Aim of the task »
Copy the lines below as they are; omit the images they contain.

▽

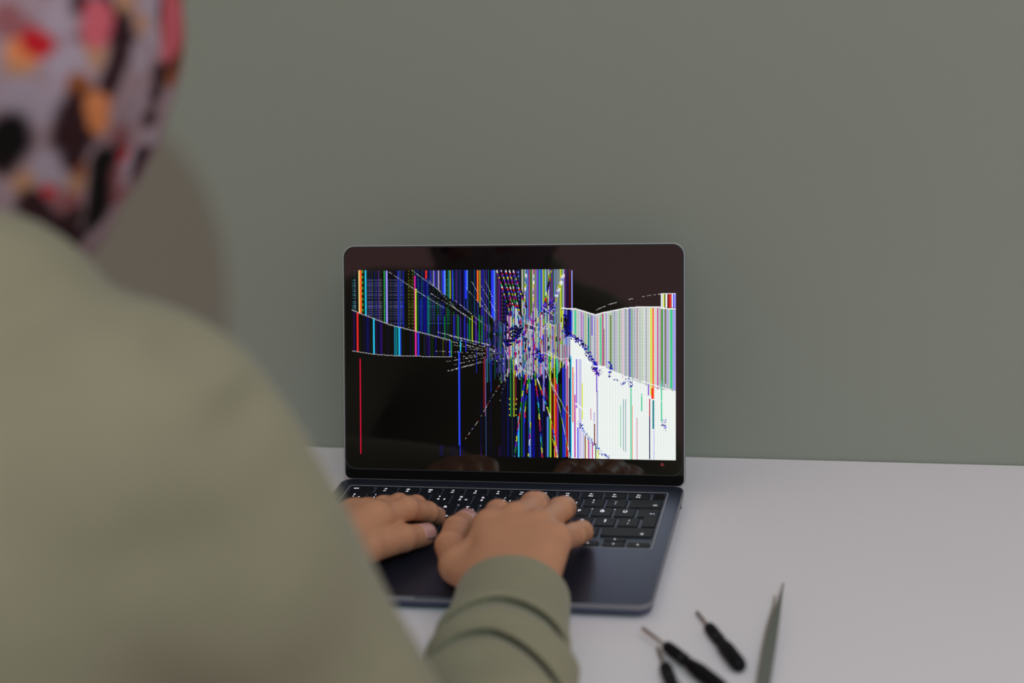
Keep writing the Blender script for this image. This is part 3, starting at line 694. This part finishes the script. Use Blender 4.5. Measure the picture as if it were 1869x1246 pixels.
# the white quarter
TOPW = curve([(1025, 562), (1050, 563), (1064, 567), (1086, 574), (1100, 570), (1120, 566), (1140, 562), (1162, 560), (1205, 560), (1207, 562), (1233, 563)])
WH = (row > TOPW[None, :]) & (colm > ci(1041, 700)) & ~(LOW & (colm < ci(1041, 800)))
BREAK = curve([(1041, 613), (1060, 625), (1070, 642), (1088, 665), (1100, 668), (1150, 690), (1185, 705), (1233, 714)])
UPW = WH & (row < BREAK[None, :]); LOWW = WH & (row >= BREAK[None, :])
img[UPW] = (.86, .90, .86)
stripes(UPW, ci(1041), ci(1235), 'w w w w w w w w w w l w w a w', 0.9, 71, 2, (0.8, 1.0))
r7 = np.random.RandomState(72)
for i in range(int(ci(1041)), GW):
    u = r7.rand()
    if u < 0.30: img[:, i][UPW[:, i]] = np.array((.80, .92, .78)) * r7.uniform(.8, 1)
    elif u < 0.42: img[:, i][UPW[:, i]] = np.array((.75, .72, .92))
    elif u < 0.47: img[:, i][UPW[:, i]] = np.array(C[['m', 'g', 'o', 'e', 'y', 'p'][r7.randint(6)]]) * .9
sel = UPW & (row % 3 == 0); img[sel] *= 0.88
sel = UPW & (colm % 4 == 0) & (row % 3 != 1); img[sel] *= 0.72
img[LOWW] = (.95, .97, .96)
sel = LOWW & (row % 4 == 0); img[sel] *= 0.97
sel = LOWW & (colm % 5 == 0) & (row % 4 != 2); img[sel] *= 0.945
def wl(px, y0, y1, w_, c_, g_=1.0): vline(px, y0, y1, w_, c_, g_)
for a in ((1027, 566, 600, 2, 'y'), (1036, 566, 610, 3, 'n'), (1041, 566, 612, 4, 'd'), (1044, 566, 605, 2, 's'), (1049, 566, 610, 3, 'e'), (1061, 570, 622, 1, 'm'), (1064, 574, 620, 1, 'p'), (1075, 580, 640, 2, 't'), (1081, 576, 612, 2, 'p'), (1090, 580, 665, 1, 'o'), (1096, 580, 665, 2, 'e'), (1100, 572, 668, 2, 'm'), (1102, 600, 668, 1, 'dr'), (1115, 575, 668, 2, 'ol'), (1136, 565, 690, 1, 'pk'), (1188, 562, 722, 3, 'y'), (1191.5, 562, 728, 3, 'o'), (1200, 562, 710, 2, 'm'), (1205, 562, 700, 1, 'pk'), (1207.5, 562, 700, 3, 'g'), (1215, 562, 700, 2, 'ol'), (1219, 565, 700, 1, 'l'), (1225, 562, 708, 4, 'e'), (1229, 562, 712, 2, 'l'), (1231, 562, 712, 2, 'l')): wl(*a)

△

Result »
Keep writing the Blender script for this image. This is part 3, starting at line 694. This part finishes the script. Use Blender 4.5. Measure the picture as if it were 1869x1246 pixels.
# the white quarter
TOPW = curve([(1025, 562), (1050, 563), (1064, 567), (1086, 574), (1100, 570), (1120, 566), (1140, 562), (1162, 560), (1205, 560), (1207, 562), (1233, 563)])
WH = (row > TOPW[None, :]) & (colm > ci(1041, 700)) & ~(LOW & (colm < ci(1041, 800)))
BREAK = curve([(1041, 613), (1060, 625), (1070, 642), (1088, 665), (1100, 668), (1150, 690), (1185, 705), (1233, 714)])
UPW = WH & (row < BREAK[None, :]); LOWW = WH & (row >= BREAK[None, :])
img[UPW] = (.86, .90, .86)
stripes(UPW, ci(1041), ci(1235), 'w w w w w w w w w w l w w a w', 0.9, 71, 2, (0.8, 1.0))
r7 = np.random.RandomState(72)
for i in range(int(ci(1041)), GW):
    u = r7.rand()
    if u < 0.30: img[:, i][UPW[:, i]] = np.array((.80, .92, .78)) * r7.uniform(.8, 1)
    elif u < 0.42: img[:, i][UPW[:, i]] = np.array((.75, .72, .92))
    elif u < 0.47: img[:, i][UPW[:, i]] = np.array(C[['m', 'g', 'o', 'e', 'y', 'p'][r7.randint(6)]]) * .9
sel = UPW & (row % 3 == 0); img[sel] *= 0.88
sel = UPW & (colm % 4 == 0) & (row % 3 != 1); img[sel] *= 0.72
img[LOWW] = (.95, .97, .96)
sel = LOWW & (row % 4 == 0); img[sel] *= 0.97
sel = LOWW & (colm % 5 == 0) & (row % 4 != 2); img[sel] *= 0.945
def wl(px, y0, y1, w_, c_, g_=1.0): vline(px, y0, y1, w_, c_, g_)
for a in ((1027, 566, 600, 2, 'y'), (1036, 566, 610, 3, 'n'), (1041, 566, 612, 4, 'd'), (1044, 566, 605, 2, 's'), (1049, 566, 610, 3, 'e'), (1061, 570, 622, 1, 'm'), (1064, 574, 620, 1, 'p'), (1075, 580, 640, 2, 't'), (1081, 576, 612, 2, 'p'), (1090, 580, 665, 1, 'o'), (1096, 580, 665, 2, 'e'), (1100, 572, 668, 2, 'm'), (1102, 600, 668, 1, 'dr'), (1115, 575, 668, 2, 'ol'), (1136, 565, 690, 1, 'pk'), (1188, 562, 722, 3, 'y'), (1191.5, 562, 728, 3, 'o'), (1200, 562, 710, 2, 'm'), (1205, 562, 700, 1, 'pk'), (1207.5, 562, 700, 3, 'g'), (1215, 562, 700, 2, 'ol'), (1219, 565, 700, 1, 'l'), (1225, 562, 708, 4, 'e'), (1229, 562, 712, 2, 'l'), (1231, 562, 712, 2, 'l')): wl(*a)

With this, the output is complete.